Data to process:
_ _ _ _ _ _ _

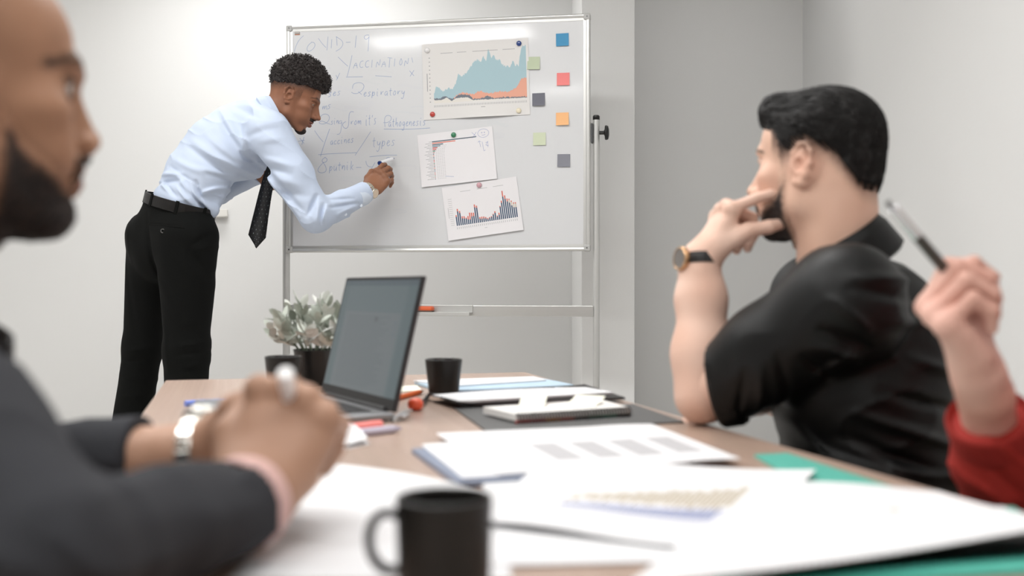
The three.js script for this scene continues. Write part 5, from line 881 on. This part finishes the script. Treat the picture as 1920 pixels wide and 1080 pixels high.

_ _ _ _ _ _ _

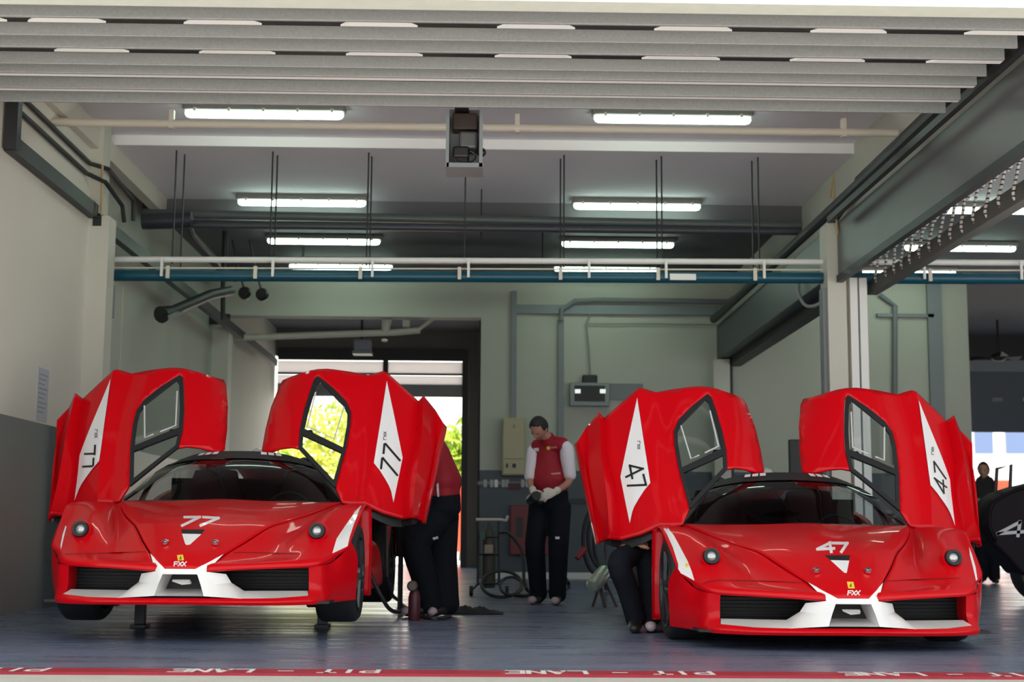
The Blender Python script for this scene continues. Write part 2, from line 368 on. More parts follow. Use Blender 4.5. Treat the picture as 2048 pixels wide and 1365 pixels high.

_ _ _ _ _ _ _

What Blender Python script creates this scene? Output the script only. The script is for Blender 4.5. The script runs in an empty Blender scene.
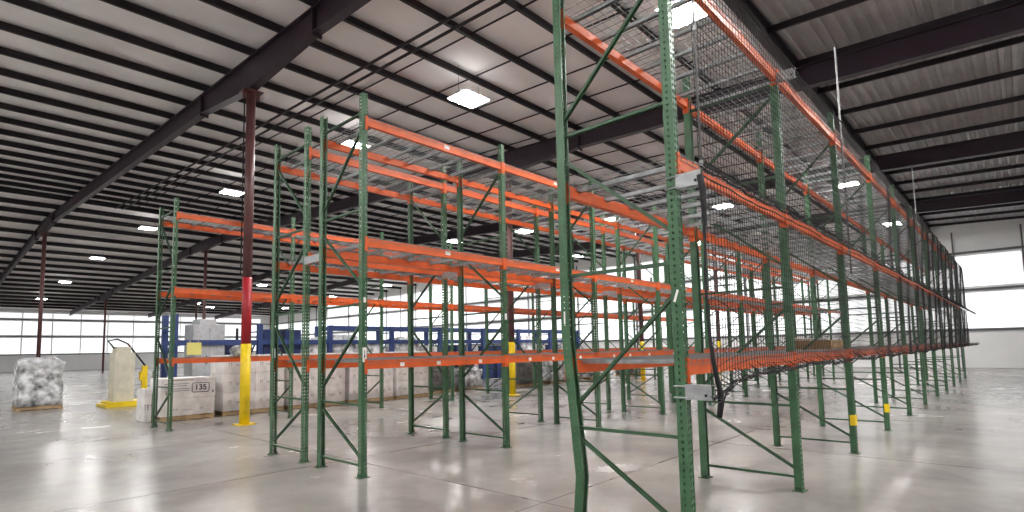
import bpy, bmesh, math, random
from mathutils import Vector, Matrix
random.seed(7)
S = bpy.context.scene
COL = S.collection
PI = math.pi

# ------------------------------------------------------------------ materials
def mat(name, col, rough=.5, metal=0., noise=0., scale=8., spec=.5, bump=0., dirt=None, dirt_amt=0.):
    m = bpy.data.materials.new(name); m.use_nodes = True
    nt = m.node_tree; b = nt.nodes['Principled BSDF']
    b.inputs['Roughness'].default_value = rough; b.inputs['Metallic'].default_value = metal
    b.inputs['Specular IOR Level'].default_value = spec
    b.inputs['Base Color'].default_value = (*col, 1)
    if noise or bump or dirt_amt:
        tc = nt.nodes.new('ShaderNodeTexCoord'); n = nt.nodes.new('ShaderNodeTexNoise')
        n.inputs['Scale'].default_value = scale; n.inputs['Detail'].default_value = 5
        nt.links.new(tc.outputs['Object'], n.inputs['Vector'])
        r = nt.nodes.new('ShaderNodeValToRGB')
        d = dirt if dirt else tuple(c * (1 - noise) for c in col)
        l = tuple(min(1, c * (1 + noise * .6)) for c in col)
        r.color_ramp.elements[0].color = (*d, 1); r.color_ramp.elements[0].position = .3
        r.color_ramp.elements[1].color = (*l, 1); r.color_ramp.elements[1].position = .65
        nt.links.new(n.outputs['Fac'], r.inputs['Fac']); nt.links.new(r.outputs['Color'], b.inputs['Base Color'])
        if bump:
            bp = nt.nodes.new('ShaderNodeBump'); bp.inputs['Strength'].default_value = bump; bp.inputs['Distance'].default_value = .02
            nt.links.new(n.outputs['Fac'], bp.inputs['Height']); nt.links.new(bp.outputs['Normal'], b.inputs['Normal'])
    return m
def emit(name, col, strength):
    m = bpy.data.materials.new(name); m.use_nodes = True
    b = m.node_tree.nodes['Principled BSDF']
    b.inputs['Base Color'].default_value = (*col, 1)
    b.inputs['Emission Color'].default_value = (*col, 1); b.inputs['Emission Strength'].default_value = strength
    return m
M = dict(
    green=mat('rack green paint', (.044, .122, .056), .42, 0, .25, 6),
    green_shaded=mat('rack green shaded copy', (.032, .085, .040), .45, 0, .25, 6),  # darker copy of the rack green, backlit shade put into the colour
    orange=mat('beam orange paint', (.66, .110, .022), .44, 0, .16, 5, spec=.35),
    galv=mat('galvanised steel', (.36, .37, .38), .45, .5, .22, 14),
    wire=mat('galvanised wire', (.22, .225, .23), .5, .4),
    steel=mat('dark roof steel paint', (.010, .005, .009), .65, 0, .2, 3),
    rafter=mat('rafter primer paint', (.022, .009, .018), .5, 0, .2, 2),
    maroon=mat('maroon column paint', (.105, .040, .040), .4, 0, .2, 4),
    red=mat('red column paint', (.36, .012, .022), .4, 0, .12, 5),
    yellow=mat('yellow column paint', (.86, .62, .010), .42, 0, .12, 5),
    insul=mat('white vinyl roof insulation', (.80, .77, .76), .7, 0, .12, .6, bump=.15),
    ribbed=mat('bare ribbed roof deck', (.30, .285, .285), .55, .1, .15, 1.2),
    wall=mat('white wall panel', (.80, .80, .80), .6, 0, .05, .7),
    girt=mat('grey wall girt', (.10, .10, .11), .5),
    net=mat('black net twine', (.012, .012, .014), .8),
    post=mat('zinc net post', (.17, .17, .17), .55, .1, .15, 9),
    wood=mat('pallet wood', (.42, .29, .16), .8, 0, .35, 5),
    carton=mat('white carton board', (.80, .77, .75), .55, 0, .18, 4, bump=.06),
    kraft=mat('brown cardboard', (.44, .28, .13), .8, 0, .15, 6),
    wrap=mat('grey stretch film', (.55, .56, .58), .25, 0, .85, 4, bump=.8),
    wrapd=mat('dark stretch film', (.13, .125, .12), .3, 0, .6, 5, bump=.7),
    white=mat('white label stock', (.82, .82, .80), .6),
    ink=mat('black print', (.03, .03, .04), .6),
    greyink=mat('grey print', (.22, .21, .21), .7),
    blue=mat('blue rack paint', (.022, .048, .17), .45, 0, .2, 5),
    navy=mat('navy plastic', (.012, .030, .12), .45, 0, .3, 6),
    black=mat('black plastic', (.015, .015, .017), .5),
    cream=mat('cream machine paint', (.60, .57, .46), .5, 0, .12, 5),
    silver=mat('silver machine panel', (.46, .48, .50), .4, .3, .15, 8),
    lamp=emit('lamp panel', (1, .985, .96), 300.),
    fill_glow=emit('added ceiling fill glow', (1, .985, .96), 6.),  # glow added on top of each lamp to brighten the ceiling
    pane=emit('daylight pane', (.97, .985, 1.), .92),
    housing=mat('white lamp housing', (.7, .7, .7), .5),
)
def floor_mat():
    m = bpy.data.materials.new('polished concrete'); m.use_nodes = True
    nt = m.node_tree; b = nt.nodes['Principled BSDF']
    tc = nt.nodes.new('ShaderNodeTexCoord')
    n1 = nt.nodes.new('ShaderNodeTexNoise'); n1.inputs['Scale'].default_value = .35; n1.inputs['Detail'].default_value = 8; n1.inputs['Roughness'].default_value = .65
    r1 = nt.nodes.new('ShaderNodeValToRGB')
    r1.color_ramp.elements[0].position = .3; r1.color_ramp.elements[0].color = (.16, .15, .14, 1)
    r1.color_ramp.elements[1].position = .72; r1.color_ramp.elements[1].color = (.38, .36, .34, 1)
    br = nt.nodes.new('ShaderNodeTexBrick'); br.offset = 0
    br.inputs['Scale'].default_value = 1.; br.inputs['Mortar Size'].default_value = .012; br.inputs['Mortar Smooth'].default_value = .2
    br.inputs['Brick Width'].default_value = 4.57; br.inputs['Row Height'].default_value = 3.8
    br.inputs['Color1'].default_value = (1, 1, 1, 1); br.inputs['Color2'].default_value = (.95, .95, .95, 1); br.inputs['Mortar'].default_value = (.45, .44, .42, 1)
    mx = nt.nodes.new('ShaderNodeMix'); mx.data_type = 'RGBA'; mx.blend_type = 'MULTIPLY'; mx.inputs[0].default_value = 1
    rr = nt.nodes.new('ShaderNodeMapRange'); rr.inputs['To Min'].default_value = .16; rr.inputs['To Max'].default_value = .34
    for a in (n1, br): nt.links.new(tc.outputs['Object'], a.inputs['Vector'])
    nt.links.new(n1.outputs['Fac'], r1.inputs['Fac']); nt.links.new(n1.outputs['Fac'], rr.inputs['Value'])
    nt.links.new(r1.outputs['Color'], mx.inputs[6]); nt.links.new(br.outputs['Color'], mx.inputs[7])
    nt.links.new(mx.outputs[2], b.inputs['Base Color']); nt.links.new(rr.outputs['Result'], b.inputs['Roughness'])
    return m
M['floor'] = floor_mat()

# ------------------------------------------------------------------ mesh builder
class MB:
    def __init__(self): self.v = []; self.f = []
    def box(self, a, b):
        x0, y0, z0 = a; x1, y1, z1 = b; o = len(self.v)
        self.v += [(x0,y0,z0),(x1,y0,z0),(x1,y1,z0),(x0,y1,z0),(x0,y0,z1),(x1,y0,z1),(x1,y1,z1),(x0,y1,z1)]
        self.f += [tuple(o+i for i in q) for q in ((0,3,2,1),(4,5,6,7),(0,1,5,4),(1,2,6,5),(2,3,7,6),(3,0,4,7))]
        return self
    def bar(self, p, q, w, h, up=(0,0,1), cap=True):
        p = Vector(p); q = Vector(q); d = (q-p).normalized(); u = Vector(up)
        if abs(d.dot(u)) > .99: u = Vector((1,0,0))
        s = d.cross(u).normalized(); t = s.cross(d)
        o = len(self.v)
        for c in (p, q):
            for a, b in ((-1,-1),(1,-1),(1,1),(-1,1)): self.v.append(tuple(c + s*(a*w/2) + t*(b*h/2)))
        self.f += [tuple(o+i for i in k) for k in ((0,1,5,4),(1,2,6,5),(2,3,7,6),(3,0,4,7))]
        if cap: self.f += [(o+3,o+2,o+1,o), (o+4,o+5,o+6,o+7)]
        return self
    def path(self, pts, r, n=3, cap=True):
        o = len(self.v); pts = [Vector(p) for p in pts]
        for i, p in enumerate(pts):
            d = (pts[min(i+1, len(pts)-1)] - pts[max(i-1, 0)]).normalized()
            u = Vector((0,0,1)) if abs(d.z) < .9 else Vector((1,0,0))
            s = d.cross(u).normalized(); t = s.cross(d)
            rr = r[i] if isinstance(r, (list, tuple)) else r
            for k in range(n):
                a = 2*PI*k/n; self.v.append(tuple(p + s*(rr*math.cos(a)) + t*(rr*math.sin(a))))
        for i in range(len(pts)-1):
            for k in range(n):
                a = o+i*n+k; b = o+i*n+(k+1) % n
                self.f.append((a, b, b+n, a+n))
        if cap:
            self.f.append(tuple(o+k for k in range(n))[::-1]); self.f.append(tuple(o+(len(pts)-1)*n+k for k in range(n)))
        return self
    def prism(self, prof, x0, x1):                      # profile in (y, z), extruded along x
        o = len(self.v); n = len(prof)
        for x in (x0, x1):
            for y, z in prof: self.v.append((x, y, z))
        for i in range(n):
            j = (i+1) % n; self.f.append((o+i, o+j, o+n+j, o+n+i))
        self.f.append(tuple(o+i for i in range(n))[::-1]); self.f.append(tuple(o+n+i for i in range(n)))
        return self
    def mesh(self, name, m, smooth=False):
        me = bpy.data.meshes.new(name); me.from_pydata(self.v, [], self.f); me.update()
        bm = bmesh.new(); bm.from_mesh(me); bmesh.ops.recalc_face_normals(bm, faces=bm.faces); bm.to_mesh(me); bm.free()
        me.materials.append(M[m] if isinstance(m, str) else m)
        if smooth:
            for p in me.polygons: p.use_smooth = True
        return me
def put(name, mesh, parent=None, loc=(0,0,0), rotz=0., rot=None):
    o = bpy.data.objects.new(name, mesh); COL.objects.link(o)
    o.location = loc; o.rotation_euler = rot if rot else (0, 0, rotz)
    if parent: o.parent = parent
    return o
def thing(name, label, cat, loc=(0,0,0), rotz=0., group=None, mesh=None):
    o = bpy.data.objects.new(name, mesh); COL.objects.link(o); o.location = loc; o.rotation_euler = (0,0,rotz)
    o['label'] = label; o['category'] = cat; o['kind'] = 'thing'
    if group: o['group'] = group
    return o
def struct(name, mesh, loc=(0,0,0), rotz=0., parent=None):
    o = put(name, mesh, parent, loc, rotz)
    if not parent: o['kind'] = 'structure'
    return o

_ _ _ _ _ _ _

Request:
Copy out all lines that carry the word "script".

Result for this task:
The three.js script for this scene continues. Write part 5, from line 881 on. This part finishes the script. Treat the picture as 1920 pixels wide and 1080 pixels high.
The Blender Python script for this scene continues. Write part 2, from line 368 on. More parts follow. Use Blender 4.5. Treat the picture as 2048 pixels wide and 1365 pixels high.
What Blender Python script creates this scene? Output the script only. The script is for Blender 4.5. The script runs in an empty Blender scene.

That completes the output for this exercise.